Optimal ratcheting of dividend payout under Brownian motion surplus

This paper is concerned with a long standing optimal dividend payout problem in insurance subject to the so-called ratcheting constraint, that is, the dividend payout rate shall be non-decreasing over time. The surplus process is modeled by a drifted Brownian motion process and the aim is to find the optimal dividend ratcheting strategy to maximize the expectation of the total discounted dividend payouts until the ruin time. Due to the path-dependent constraint, the standard control theory cannot be directly applied to tackle the problem. The related Hamilton-Jacobi-Bellman (HJB) equation is a new type of variational inequality. In the literature, it is only shown to have a viscosity solution, which is not strong enough to guarantee the existence of an optimal dividend ratcheting strategy. This paper proposes a novel partial differential equation method to study the HJB equation. We not only prove the the existence and uniqueness of the solution in some stronger functional space, but also prove the monotonicity, boundedness, and $C^{\infty}$-smoothness of the dividend ratcheting free boundary.

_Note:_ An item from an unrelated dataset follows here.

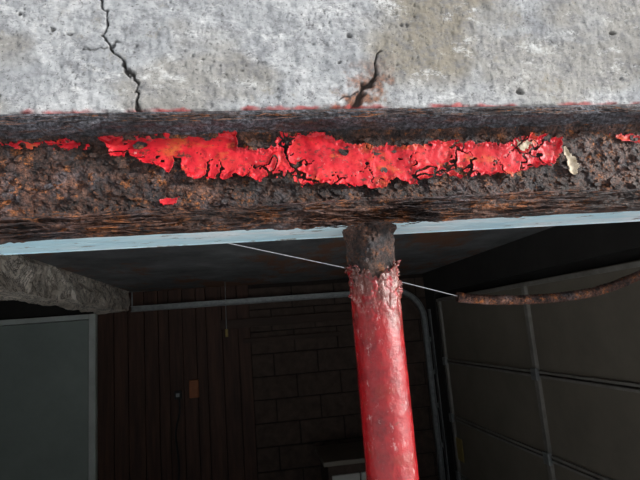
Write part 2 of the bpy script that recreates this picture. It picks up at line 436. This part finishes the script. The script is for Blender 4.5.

Based on these results, we eventually derive an optimal dividend ratcheting strategy, and thus solve the open problem completely. Economically, we find that if the surplus volatility is above an explicit threshold, then one should pay dividends at the maximum rate, regardless the surplus level. Otherwise, by contrast, the optimal dividend ratcheting strategy relays on the surplus level and one should only ratchet up the dividend payout rate when the surplus level touches the dividend ratcheting free boundary.